Dopo una lunga sventagliata di Bastoni verso Zappacosta intercettata da Moller Wolfe, la seconda palla arriva a Nusa, completamente libero da qualsiasi marcatura preventiva, anche a causa del modo in cui si è sviluppata l’azione. Considerando però la pericolosità dell’avversario, forse l’Italia avrebbe potuto ragionare su un controllo più costante, anche quando il possesso era degli Azzurri, usando Rovella o Di Lorenzo.
Per quanto i due abbiano sofferto Nusa nei duelli, magari limitarne o sporcarne di più le ricezioni avrebbe potuto rendere la Norvegia meno convinta e pericolosa. La scelta di Bastoni di forzare il cambio gioco, nonostante le qualità del difensore dell’Inter in questo tipo di giocate siano risapute, è controintuitiva data la quantità di giocatori che aveva assembrato nel lato sinistro del campo. La refrattarietà a giocare “tra i corpi”, per citare una famosa frase proprio dello stesso CT, ha portato l’Italia a una scarsità sostanziale di combinazioni centrali, nonostante la presenza di due “trequartisti” che teoricamente dovevano servire anche a questo.

L’Italia aveva tutte le carte in regola per provare quantomeno a combinare più frequentemente in maniera ravvicinata nel corridoio centrale, orientando la progressione più in diagonale e meno in orizzontale o in verticale. Ma la Nazionale che si è presentata in Norvegia è sembrata davvero avere pochi strumenti e poca convinzione in questo senso.

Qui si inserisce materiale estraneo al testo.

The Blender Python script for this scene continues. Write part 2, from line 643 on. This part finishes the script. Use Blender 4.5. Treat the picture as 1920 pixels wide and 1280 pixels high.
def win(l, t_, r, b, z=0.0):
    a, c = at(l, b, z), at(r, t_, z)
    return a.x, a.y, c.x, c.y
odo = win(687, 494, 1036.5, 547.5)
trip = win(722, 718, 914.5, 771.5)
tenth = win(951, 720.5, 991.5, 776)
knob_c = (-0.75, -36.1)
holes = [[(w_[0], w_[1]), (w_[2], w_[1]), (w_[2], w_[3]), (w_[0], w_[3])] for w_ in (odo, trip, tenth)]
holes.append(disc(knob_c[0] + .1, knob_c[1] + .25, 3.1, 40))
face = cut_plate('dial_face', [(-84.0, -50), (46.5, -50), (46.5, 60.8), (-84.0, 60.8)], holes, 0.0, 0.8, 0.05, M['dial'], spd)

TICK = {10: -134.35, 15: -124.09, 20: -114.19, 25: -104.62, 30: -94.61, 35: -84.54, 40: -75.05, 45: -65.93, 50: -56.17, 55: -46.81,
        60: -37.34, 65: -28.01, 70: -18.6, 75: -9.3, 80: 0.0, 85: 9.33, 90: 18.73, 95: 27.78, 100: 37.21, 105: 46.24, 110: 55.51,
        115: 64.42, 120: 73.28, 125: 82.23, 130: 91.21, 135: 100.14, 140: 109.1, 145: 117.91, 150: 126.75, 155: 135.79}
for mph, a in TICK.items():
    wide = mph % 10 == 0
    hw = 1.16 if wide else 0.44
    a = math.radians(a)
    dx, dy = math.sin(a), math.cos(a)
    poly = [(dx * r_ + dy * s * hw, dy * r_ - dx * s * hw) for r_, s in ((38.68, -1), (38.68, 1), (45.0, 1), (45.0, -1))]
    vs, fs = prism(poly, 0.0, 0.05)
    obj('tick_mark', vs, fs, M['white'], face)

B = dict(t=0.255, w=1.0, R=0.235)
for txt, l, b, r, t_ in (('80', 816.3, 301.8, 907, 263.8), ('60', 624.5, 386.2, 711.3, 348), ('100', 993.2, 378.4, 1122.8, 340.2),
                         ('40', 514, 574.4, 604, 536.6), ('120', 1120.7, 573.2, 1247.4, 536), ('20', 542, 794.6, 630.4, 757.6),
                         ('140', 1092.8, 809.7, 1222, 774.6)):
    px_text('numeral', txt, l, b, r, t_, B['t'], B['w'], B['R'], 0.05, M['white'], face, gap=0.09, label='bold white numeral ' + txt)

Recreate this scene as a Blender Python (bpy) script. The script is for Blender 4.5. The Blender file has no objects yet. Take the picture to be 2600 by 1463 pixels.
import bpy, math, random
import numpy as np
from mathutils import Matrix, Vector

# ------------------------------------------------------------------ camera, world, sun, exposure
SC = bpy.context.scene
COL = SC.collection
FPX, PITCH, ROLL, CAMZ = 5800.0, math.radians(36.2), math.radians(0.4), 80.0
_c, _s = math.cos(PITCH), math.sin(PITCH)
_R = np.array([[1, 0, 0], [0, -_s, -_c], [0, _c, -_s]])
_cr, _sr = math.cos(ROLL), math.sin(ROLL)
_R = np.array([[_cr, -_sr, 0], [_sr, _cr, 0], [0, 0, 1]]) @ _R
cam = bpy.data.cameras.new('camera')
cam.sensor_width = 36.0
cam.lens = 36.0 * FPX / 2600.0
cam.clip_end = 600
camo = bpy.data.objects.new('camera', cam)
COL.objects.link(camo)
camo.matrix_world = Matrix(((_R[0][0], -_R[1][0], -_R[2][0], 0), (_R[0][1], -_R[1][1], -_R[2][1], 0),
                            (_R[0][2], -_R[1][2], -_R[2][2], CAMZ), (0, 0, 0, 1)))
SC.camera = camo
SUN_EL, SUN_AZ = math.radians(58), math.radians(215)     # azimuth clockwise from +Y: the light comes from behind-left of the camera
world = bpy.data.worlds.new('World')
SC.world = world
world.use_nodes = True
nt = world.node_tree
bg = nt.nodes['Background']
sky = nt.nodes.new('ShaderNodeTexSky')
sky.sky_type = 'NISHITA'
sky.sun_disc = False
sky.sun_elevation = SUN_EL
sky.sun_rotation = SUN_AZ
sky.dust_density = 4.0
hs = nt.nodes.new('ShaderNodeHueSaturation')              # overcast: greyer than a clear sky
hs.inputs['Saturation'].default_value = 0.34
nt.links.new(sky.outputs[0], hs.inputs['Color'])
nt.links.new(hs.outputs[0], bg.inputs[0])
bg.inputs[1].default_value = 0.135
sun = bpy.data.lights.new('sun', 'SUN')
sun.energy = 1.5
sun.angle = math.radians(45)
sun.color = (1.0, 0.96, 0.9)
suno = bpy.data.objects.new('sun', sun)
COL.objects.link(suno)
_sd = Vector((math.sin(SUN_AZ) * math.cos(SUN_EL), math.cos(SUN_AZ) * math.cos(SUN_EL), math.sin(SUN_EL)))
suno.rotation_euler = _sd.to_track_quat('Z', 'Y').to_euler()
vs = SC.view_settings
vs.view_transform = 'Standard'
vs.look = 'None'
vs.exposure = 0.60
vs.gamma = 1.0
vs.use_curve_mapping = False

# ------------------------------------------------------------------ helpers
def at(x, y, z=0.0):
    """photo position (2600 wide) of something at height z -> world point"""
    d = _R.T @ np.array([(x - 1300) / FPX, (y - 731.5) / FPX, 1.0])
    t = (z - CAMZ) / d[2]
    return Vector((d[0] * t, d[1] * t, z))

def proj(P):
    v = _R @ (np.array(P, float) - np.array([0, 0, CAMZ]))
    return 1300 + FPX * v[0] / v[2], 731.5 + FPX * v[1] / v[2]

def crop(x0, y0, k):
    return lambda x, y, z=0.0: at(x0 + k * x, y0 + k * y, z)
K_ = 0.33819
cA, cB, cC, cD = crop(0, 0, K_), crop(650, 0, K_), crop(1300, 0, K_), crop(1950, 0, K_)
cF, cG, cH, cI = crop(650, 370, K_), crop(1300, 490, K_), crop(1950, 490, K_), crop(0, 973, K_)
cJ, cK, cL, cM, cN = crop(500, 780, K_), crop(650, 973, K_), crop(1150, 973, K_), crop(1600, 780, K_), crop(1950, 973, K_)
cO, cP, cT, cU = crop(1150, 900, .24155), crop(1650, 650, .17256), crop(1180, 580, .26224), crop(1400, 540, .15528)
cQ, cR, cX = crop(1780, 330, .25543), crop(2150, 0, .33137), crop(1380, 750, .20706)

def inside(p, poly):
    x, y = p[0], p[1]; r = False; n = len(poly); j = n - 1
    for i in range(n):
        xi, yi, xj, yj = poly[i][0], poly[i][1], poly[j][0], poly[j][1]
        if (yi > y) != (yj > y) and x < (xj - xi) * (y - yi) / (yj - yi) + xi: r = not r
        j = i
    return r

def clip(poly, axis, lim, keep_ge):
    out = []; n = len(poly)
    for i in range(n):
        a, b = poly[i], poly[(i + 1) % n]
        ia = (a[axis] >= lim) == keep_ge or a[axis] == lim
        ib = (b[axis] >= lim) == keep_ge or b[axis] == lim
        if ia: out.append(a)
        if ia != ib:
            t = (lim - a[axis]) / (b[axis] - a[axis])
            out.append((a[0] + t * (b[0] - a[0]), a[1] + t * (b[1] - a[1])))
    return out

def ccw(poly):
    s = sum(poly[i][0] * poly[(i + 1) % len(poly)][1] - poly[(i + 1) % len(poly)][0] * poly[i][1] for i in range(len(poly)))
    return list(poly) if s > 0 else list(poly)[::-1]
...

Il 3-0 di Haaland, arrivato a una manciata di minuti dallo scadere del primo tempo è parso quasi inesorabile. Ancora una volta Nusa ha potuto ricevere libero in transizione dopo un contropiede confuso dell’Italia. L'esterno ha giocato poi dentro verso Odegaard che, puntando la linea difensiva avversaria, è riuscito facilmente a servire il movimento in profondità di Haaland. L'attaccante del City, di rientro dal fuorigioco, ha sfruttato le insicurezze difensive degli avversari, incapaci nuovamente di assorbire o provare il fuorigioco, ma anche l’assenza di centrocampisti in copertura della palla.
Il secondo tempo è scivolato via lentamente, nonostante i cambi, con l’Italia capace di trovare la prima parata di Nyland solo al 92'.
A questo punto il dramma per la Nazionale di Spalletti non è solo nel dover rincorrere in classifica, facendo la lotta con i fantasmi delle ultime tre qualificazioni mondiali, ma anche nell’inconsistenza delle trame offensive, nella difficoltà nel creare intese e certezze di livello, senza riuscire neanche ad avere solidità difensiva. Sono quasi due anni che è arrivato Spalletti ormai ma l’Italia, oggi, è ancora una squadra inoffensiva e insicura. Anzi, a vederla ieri è anche difficile dire che sia una squadra.
Dopo ogni sonora delusione, si sente sempre la solita musica: la Nazionale è solo il riflesso ultimo di tutte le incongruenze strutturali del calcio in questo Paese, dentro e fuori dal campo. I campanelli d’allarme sono spesso gli stessi, così come i discorsi, le apparenti prese di coscienza, le decisioni. Intanto, però, il vortice negativo in cui è immersa la Nazionale continua a girare.